毎回、介護にまつわる問題点やちょっと困った介護スタッフの珍行動、介護現場での珍事件などを紹介するこのコーナー。
今週は、「ホームヘルパーの彼女が金髪をやめない理由」という話題について紹介します。
かつては会社で決められていた髪の色。介護現場では…?
かつて「金髪」と言えば、反抗や不良の象徴のようなものだったが、今や金髪など珍しくもない時代。とは言え、一定以上の年代の方にとっては、いまだに金髪に偏見もあるだろう。
介護現場で働く介護職の“髪の色事情”はどうなっているのだろうか?
都内の訪問介護事業所で働く40代の女性・ハセガワさんはこう語る。
「私が介護業界で働き始めた2000年頃は、髪の色について口うるさく指導するのがまだまだ一般的。ウチの会社にも、髪の色を調べる『レベルスケール』というチェックシートがありました。
どこまで髪を染めて良いかは会社で決められていて、一定の色より明るい色に染めてはいけなかったのです。
しかしある時、若い女性スタッフから『髪の色をもっと明るくしたい』という強い希望がありました。
そこで社内会議で検討したところ、所長をはじめ、幹部は軒並みルール改定に消極的でしたが、一番若いスタッフが『髪の色が変わっても、我々のサービスは変わりません!』と述べたところ、所長がその言葉に納得。
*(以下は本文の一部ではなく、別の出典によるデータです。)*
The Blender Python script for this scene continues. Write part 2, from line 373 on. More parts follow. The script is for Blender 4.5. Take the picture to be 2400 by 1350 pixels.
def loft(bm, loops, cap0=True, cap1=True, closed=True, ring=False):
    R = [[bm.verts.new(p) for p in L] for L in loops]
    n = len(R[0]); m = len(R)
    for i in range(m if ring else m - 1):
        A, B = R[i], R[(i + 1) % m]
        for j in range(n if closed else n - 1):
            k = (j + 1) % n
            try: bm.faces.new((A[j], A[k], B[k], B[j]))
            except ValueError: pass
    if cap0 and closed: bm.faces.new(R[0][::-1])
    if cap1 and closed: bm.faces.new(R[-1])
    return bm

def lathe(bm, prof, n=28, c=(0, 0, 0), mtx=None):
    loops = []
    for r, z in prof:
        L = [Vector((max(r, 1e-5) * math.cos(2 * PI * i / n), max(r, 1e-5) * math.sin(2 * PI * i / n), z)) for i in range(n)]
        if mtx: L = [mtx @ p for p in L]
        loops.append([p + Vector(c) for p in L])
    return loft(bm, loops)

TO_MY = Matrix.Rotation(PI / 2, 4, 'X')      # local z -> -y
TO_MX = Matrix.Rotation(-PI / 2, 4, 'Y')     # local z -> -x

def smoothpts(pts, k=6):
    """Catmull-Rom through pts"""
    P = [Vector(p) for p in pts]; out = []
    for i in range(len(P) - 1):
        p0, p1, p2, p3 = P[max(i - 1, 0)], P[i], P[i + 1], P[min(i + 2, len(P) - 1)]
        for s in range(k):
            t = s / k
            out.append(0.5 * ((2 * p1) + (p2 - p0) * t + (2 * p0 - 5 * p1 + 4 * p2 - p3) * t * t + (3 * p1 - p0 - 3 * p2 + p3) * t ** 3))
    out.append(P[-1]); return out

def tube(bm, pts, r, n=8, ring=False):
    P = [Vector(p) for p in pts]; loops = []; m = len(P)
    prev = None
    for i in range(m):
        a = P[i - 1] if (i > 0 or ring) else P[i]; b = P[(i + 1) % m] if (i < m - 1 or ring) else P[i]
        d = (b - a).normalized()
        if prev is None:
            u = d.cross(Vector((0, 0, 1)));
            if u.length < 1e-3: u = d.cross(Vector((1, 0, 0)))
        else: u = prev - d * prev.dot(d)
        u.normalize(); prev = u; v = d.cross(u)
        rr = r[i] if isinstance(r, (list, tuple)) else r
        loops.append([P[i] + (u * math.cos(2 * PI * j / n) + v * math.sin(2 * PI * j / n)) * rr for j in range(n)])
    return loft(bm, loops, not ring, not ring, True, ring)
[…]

チェックシートの“明るい色”の数値が1つまた1つと、徐々に許されるようになりました」
金髪のホームヘルパー!利用者さんの反応は…?
しかし、介護はあくまでも、お客様である利用者さんあっての仕事。明るい髪の色は介護現場で問題にならないのだろうか?
ホームヘルパーのクワタさん(女性・30代)は、本人は「ちょっと明るくしただけ」「こんなの金髪じゃないですよ」と言うものの、世間的に見ると完全に「金髪」。
自分の“髪の色事情”について、こう言う。
「私の経験で言うと、実際に介護を受ける利用者さんよりも、家族の方から嫌そうな顔をされることが多いです。
ただ、仕事をしっかりやり、言葉遣いさえきちんとできていれば、すぐに利用者さんからもご家族からも笑顔で接してもらえるようになります。
特に利用者さんは、何度か通ううちに私の髪のことを話題にする方も多く、『私も若かったら1回やってみたかった』『いくらかかるんだい?』『どこでやるんだい?』など、みなさん好意的です」
クワタさんが担当した利用者の中には、クワタさんに触発されて、生まれて初めて白髪を黒く染めた人もいたのだとか。そんな彼女だが、かつて上司にこんなことを言われたことがあるそうだ。
「金髪だからダメだ、と言われないように!」
「私が今の髪の色にした時、ある先輩から『“やっぱり金髪のヘルパーなんて”と、言われるようなことをするなよ』と、言われたのです。
『お前はわざわざマイナスイメージからスタートしてるんだから、ちょっとのミスをしても“やっぱりな”と言われるんだ』
『そんな髪の色をしているんだから、人並み以上にきちんと仕事をして、ようやく認めてもらえるんだぞ』
とも言われました。
それを初めて聞いた時は、“そんなのはおかしい”と反発しましたが、今は先輩が言うことがよく分かります。
もし適当な仕事をしたら、『やっぱり金髪のヘルパーなんてダメだ』と言われるでしょうし、会社も『金髪は禁止にしよう』と言うでしょう。それは私にとって耐え難いことです。だからこそ私は、この髪の色を止めないのです」
金髪であることは、彼女のホームヘルパーとしてのプロ意識の高さの象徴になっているようだ。